I am not going to beat the weeds and bushes for agents, publishers, and editors willing to take a look at my stuff. I am not good at begging favors or networking for the sake of self promotion. I hate public speaking, and as my mother would say, "Pushing myself forward". Not that there is anything wrong with those things. That's the way the business works. I was trained as an actress. I can fake it, act if out. But I don't want to. The role of self promoter gives me insomnia, panic attacks, migraines, IBS, acid reflux, sweaty palms, and a desire to jump off the end of the world.

"What would I do with fame anyway?", I ask myself. Couldn't walk the Mutley Crew down the road with me wearing mismatched clothes and no make up without worrying about somebody bothering me, right?

What I would like, though, is to be taken a little more seriously by acquaintances and friends as a writer. For, I am a writer, a serious one, even if I don't continually blow my own trumpet in peoples' ears about it. I write a lot. I work hard at learning the craft. At not just continuing to do the things that come easy but stretching to learn those that don't. In doing a thing over and over until I get it write. (Having pun?) As Mark Twain said, "The difference between the right word and the wrong word is the difference between lightning and the lightning bug."

I don't know how long it is going to take me to finish my current project: my first full length novel, which is a fantasy for young adults and adults. I've got 220 pages on paper in the first draft thus far, and it will take as long as it takes to tell Tim's story. As long as it takes to edit, edit, edit.

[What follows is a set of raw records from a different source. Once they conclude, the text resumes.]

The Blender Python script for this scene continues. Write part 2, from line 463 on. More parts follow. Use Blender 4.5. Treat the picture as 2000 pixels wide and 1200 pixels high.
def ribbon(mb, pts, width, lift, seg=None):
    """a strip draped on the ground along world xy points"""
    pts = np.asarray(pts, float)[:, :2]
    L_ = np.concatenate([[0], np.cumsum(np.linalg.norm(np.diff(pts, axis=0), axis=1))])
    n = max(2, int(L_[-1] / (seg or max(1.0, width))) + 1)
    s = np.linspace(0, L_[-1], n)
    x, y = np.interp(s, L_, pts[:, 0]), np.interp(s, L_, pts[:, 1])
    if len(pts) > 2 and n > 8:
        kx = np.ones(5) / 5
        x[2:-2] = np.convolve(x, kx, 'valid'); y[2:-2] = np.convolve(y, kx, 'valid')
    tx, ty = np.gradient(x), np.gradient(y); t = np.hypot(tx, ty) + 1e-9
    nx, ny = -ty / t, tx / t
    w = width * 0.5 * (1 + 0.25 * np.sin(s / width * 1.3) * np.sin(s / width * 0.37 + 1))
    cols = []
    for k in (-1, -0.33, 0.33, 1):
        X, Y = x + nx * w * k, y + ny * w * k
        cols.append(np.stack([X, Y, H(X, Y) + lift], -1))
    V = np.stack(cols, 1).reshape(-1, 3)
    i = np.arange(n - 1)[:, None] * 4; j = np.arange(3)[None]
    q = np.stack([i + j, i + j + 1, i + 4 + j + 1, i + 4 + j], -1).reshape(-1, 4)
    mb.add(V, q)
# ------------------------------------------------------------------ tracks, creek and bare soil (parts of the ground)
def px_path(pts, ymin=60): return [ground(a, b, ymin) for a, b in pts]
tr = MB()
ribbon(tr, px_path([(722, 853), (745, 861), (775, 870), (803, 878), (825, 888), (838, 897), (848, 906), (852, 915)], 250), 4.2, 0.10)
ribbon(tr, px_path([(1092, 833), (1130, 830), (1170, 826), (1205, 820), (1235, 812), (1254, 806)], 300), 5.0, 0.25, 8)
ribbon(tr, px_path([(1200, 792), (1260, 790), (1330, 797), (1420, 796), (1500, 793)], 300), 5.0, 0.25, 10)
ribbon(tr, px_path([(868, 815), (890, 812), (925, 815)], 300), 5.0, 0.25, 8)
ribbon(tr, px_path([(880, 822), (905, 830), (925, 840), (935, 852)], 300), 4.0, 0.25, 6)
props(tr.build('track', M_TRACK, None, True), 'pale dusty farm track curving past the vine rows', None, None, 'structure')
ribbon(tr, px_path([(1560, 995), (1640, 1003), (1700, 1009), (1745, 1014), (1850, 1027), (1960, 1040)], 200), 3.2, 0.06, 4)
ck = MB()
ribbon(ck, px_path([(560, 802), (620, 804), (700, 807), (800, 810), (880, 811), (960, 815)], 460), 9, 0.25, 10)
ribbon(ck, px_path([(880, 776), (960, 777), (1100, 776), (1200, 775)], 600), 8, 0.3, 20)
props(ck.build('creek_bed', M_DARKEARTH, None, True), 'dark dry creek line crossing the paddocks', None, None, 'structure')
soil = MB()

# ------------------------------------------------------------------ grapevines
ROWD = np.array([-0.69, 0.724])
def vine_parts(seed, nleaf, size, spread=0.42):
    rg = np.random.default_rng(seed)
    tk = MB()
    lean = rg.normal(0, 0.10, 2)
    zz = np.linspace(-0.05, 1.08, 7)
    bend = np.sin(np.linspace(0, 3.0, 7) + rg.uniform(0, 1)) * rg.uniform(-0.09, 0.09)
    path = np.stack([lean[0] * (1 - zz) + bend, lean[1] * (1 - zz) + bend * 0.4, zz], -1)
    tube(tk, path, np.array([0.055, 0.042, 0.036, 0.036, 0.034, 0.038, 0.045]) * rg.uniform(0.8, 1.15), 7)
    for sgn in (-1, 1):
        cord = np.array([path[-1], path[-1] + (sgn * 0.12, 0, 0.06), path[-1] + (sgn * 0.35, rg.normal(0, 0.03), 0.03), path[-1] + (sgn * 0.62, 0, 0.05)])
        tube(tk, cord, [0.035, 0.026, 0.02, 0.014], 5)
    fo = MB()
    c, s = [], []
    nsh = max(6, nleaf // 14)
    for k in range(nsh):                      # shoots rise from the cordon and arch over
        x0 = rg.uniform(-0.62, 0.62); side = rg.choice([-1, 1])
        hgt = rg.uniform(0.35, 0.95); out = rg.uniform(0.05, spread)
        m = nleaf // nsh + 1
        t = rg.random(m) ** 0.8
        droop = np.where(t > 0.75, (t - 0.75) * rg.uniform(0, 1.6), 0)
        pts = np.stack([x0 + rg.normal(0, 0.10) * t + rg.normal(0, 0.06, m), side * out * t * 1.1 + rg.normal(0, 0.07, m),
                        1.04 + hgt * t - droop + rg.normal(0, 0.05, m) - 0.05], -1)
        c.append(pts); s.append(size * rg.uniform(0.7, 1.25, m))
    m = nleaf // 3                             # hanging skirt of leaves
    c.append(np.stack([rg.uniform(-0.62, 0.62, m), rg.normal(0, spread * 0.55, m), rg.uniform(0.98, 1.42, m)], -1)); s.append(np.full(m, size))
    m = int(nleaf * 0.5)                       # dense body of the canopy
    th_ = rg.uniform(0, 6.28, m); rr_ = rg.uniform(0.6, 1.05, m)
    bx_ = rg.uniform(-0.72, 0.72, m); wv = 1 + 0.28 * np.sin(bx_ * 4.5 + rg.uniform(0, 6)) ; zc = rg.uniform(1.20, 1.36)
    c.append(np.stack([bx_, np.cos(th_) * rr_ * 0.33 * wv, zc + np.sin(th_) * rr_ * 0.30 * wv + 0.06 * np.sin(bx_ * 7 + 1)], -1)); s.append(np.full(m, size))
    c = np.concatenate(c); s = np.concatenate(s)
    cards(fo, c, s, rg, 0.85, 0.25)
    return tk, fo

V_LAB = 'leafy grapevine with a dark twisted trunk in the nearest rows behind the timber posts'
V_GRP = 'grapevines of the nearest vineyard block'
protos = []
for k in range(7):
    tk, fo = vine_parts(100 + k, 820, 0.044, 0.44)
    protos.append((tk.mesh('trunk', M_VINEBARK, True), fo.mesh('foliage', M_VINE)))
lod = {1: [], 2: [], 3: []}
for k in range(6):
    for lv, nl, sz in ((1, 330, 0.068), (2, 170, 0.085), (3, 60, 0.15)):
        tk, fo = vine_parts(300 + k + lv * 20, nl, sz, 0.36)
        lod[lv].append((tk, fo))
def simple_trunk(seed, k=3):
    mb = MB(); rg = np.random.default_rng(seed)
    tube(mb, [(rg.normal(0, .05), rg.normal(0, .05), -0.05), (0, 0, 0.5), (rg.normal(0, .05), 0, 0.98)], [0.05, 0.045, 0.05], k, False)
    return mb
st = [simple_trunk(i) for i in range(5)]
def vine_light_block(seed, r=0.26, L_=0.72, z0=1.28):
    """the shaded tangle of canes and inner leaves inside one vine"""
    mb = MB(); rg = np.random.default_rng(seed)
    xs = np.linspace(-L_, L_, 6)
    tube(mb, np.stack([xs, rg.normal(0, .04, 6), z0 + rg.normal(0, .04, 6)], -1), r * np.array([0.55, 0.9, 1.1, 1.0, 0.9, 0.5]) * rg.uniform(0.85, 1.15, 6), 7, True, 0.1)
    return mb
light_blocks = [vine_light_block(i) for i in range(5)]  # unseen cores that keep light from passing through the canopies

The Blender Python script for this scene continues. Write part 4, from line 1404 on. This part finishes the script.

I dunno what I am going to do with it when it is finally done; self publish, small press publish, or actually send it out to some mythological publishing guru who might actually read it somewhere out there in the great beyond if I can figure out where and whom that might be. The publishing industry is changing so much so quickly that it is hard to project anything right now. Indeed, the old ways may be going extinct, like the dodo did did, and be gone tomorrow. The big box bookstores may no longer be available to sell traditional books much longer, either.

I do know that I am going to utilize Kindle and Podiobooks or whatever updated version exists. And yesterday I heard about a really interesting new idea: people utilizing avatars to attend business meetings in their place. Now, this I could do!! U betcha. Sit at my computer in my dusty library/home office in my jammies or sweats, writing the script while my amazing avatar negotiates my contracts, does my promotions, and my witty brilliant speeches for me. I even have an idea for my avatar.

Think Gerri Ryan, the big eyed blond pictured at blog top, "Seven of Nine", on Star trek Voyager and currently seen as Tara Cole on the terrific show Leverge. Tall, blond, and beautiful (Ja) with miles of leg and tiny waist, terrific in body suits. Positively assertive. Just like my inner wanna be self. Pay no attention to the little scruffy woman behind the screen ladies and gentlemen, just listen to Nancy's avatar, buy the book, you'll love it and anyway, resistance is futile....

But for now, (insert sigh) blog over. I stepped on a mome rath and I have to clean it up before the floor gets too sticky or one of the dogs eats it. So TTFN, Live Long and prosper.